▸ What you are asked to do
Repeat only the lines running from the beginning of the material through the line that contains "S.camera = cam".

-------

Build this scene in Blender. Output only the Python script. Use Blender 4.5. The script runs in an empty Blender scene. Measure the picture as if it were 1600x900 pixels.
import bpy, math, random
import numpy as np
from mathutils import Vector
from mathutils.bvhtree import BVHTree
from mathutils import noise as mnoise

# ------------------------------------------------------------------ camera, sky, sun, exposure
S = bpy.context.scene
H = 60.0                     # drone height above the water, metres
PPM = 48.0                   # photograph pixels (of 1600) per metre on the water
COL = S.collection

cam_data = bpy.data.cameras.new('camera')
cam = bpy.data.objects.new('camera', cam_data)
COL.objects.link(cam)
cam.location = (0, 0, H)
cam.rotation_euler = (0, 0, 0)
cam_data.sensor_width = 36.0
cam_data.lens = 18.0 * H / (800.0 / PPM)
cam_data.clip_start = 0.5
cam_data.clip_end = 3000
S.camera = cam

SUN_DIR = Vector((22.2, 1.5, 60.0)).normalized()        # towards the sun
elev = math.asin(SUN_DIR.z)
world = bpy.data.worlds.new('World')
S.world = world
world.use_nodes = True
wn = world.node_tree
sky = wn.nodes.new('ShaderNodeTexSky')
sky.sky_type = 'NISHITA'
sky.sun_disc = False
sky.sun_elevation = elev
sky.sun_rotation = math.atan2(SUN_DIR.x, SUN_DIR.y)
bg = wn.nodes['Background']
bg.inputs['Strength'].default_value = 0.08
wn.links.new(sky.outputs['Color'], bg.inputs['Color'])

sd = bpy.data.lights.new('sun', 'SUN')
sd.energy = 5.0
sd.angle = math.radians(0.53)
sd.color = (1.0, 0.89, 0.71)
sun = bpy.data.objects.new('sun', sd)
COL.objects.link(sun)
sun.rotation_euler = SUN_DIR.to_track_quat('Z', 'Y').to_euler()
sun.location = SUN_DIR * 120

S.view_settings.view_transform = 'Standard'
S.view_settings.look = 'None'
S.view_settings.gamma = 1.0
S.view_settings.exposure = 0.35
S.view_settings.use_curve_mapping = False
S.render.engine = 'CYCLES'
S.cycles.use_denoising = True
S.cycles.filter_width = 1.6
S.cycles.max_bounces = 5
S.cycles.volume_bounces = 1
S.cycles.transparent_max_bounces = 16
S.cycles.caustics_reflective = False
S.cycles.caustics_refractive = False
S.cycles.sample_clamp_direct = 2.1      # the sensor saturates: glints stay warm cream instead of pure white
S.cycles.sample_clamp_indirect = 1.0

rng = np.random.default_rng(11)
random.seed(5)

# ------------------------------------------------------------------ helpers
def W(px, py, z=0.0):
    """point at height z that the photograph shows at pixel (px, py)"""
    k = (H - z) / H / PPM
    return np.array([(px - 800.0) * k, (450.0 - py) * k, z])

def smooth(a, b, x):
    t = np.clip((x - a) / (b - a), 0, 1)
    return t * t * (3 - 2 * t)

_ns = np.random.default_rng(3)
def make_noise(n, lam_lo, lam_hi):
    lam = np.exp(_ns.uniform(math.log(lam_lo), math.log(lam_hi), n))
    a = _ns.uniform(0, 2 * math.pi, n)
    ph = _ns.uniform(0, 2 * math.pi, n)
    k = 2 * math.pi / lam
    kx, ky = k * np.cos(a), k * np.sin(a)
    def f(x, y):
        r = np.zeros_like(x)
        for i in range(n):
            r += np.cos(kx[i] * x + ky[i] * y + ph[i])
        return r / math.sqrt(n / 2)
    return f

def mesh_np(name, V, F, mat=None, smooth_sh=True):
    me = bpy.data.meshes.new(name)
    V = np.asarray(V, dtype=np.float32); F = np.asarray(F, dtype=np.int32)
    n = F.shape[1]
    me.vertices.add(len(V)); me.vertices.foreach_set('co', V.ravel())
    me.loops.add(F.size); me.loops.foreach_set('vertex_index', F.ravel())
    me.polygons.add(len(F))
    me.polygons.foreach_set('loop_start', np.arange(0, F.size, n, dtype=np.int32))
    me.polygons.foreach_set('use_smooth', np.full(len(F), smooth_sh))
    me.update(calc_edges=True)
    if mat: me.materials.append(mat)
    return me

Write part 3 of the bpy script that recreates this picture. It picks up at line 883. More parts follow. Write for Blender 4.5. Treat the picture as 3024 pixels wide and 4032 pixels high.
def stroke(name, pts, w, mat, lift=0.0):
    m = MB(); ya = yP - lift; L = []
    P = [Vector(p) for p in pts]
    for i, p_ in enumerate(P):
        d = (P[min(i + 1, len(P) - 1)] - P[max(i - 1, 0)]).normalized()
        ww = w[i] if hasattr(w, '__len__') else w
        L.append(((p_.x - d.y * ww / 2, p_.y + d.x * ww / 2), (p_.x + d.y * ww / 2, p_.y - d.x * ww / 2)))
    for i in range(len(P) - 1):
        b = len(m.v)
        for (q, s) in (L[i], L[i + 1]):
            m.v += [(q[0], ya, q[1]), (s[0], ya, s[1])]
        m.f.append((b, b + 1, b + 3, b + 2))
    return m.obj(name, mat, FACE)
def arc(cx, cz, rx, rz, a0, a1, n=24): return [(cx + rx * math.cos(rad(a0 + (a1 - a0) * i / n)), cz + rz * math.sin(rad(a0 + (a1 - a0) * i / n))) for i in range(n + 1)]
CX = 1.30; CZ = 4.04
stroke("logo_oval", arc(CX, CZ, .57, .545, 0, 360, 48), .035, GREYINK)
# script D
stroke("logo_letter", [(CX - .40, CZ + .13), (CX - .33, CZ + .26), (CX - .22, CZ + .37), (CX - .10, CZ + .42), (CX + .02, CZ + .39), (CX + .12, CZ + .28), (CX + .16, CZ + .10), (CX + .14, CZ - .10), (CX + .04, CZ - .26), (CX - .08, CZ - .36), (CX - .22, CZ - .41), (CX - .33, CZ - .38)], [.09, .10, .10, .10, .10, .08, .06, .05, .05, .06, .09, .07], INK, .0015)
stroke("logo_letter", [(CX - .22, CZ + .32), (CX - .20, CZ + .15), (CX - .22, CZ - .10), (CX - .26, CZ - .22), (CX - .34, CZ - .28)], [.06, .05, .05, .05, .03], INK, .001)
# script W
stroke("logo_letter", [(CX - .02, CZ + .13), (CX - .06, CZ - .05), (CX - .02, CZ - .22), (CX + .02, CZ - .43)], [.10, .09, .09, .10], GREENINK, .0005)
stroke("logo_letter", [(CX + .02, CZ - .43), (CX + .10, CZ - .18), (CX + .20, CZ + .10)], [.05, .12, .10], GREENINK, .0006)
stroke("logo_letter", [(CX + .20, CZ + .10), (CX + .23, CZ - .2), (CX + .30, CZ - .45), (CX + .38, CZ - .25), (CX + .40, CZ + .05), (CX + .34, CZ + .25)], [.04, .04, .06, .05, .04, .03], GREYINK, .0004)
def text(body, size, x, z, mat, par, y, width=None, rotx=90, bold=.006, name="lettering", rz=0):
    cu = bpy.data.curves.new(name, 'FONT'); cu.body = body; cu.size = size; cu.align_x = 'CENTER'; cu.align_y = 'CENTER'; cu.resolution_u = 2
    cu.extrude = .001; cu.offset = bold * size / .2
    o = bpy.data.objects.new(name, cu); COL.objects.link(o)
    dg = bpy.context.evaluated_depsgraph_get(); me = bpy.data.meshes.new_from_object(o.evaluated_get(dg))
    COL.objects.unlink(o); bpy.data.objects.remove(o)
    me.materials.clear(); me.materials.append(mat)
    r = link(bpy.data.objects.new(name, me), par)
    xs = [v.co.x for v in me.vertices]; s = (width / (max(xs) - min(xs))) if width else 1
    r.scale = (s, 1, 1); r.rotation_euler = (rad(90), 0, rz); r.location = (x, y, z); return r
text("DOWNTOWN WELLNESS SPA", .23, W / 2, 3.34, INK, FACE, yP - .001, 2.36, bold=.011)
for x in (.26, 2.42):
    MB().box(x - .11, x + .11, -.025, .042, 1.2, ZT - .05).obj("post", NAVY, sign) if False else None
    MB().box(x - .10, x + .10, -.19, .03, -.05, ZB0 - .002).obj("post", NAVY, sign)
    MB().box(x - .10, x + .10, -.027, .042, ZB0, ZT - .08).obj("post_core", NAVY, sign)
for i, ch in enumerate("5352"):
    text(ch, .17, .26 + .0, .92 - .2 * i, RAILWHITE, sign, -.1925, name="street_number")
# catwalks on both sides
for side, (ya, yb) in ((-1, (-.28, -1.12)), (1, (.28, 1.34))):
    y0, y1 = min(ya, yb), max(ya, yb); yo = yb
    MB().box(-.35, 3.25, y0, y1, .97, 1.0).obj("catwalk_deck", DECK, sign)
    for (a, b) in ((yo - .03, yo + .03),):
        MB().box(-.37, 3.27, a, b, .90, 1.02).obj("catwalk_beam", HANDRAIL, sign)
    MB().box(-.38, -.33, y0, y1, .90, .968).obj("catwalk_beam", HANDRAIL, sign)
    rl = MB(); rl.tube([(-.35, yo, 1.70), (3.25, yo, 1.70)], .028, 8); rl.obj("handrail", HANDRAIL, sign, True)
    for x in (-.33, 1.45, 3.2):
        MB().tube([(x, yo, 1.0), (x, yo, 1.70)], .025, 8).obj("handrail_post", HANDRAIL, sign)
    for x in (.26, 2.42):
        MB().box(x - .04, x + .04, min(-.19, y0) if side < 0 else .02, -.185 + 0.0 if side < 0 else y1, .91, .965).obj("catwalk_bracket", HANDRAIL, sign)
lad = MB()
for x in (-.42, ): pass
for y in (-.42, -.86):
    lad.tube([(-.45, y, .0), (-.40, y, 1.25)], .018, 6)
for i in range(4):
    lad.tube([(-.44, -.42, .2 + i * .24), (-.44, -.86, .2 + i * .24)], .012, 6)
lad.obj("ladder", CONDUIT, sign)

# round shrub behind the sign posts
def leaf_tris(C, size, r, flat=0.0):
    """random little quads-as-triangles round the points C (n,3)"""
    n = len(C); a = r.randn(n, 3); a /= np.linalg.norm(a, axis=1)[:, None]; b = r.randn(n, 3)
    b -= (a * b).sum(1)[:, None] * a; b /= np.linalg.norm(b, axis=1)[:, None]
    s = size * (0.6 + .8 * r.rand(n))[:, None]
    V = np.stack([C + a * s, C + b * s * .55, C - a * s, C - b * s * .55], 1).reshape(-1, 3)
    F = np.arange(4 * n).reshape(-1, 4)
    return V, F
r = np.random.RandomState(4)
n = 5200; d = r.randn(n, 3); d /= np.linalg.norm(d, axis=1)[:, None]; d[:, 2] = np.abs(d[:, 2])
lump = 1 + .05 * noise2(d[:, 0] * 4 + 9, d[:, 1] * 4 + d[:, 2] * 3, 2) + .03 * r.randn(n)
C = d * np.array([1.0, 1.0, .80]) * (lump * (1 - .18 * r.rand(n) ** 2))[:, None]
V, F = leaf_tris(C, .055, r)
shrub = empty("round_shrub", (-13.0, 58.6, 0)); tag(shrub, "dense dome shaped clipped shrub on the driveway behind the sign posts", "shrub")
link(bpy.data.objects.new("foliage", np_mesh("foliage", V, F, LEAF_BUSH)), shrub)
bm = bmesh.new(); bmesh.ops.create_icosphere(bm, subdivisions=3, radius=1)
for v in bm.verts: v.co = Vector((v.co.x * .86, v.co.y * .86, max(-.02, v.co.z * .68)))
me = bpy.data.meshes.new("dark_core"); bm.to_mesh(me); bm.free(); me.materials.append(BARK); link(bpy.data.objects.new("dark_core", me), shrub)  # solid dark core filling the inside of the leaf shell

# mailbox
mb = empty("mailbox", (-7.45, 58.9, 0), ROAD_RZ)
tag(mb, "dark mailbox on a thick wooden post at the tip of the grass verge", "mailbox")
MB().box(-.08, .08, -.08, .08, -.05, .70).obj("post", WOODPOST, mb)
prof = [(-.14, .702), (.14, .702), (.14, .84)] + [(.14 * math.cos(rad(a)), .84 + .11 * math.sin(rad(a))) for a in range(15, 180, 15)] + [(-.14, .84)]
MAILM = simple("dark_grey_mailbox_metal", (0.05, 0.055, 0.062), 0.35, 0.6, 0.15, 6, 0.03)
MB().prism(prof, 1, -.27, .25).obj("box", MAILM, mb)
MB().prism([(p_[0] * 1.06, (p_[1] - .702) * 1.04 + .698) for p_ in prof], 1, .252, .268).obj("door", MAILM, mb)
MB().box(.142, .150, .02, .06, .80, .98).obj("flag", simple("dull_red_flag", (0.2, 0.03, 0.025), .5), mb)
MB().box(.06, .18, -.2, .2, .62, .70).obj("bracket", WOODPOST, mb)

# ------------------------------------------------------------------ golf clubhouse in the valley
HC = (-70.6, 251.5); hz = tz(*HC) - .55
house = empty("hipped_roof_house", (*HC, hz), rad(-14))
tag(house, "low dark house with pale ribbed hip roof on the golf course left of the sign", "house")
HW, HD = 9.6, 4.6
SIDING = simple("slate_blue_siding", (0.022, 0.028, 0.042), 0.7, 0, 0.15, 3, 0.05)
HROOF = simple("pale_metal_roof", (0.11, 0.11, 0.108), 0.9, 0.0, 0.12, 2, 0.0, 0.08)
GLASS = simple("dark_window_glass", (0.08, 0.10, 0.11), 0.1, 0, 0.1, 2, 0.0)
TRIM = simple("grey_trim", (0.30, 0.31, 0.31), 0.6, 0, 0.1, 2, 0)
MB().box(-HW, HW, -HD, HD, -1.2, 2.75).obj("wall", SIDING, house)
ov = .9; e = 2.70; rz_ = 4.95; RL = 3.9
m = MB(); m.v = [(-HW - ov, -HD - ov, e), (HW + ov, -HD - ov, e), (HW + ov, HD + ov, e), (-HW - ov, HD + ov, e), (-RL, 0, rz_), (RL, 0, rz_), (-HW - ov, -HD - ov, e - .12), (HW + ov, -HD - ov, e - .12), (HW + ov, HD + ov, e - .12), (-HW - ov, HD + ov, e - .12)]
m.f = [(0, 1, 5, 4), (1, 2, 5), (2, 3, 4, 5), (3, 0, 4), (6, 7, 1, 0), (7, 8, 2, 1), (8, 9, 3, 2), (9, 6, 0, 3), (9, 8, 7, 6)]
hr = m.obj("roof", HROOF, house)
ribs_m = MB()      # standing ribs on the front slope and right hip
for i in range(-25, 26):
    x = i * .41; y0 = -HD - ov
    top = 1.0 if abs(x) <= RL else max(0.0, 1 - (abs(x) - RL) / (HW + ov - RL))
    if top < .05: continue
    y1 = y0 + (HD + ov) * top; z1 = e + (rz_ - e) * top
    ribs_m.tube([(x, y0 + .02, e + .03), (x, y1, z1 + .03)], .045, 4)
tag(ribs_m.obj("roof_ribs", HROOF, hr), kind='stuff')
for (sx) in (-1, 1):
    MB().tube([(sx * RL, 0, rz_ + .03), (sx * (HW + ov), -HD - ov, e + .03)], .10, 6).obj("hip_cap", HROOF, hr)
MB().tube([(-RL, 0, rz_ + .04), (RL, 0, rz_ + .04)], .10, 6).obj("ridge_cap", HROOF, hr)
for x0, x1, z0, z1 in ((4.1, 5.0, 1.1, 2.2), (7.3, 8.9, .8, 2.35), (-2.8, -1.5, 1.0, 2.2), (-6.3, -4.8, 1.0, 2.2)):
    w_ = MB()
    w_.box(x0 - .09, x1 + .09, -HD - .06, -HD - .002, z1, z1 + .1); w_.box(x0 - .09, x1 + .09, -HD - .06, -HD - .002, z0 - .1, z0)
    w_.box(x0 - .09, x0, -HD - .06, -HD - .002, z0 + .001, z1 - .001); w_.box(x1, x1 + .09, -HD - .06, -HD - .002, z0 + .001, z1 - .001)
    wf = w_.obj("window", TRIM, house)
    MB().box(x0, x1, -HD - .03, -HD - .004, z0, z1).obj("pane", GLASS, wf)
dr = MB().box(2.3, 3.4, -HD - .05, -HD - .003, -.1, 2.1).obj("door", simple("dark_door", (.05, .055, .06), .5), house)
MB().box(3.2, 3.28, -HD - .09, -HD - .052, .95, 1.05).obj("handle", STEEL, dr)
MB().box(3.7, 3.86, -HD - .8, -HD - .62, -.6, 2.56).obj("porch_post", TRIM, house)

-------

▸ Exercise result
Build this scene in Blender. Output only the Python script. Use Blender 4.5. The script runs in an empty Blender scene. Measure the picture as if it were 1600x900 pixels.
import bpy, math, random
import numpy as np
from mathutils import Vector
from mathutils.bvhtree import BVHTree
from mathutils import noise as mnoise

# ------------------------------------------------------------------ camera, sky, sun, exposure
S = bpy.context.scene
H = 60.0                     # drone height above the water, metres
PPM = 48.0                   # photograph pixels (of 1600) per metre on the water
COL = S.collection

cam_data = bpy.data.cameras.new('camera')
cam = bpy.data.objects.new('camera', cam_data)
COL.objects.link(cam)
cam.location = (0, 0, H)
cam.rotation_euler = (0, 0, 0)
cam_data.sensor_width = 36.0
cam_data.lens = 18.0 * H / (800.0 / PPM)
cam_data.clip_start = 0.5
cam_data.clip_end = 3000
S.camera = cam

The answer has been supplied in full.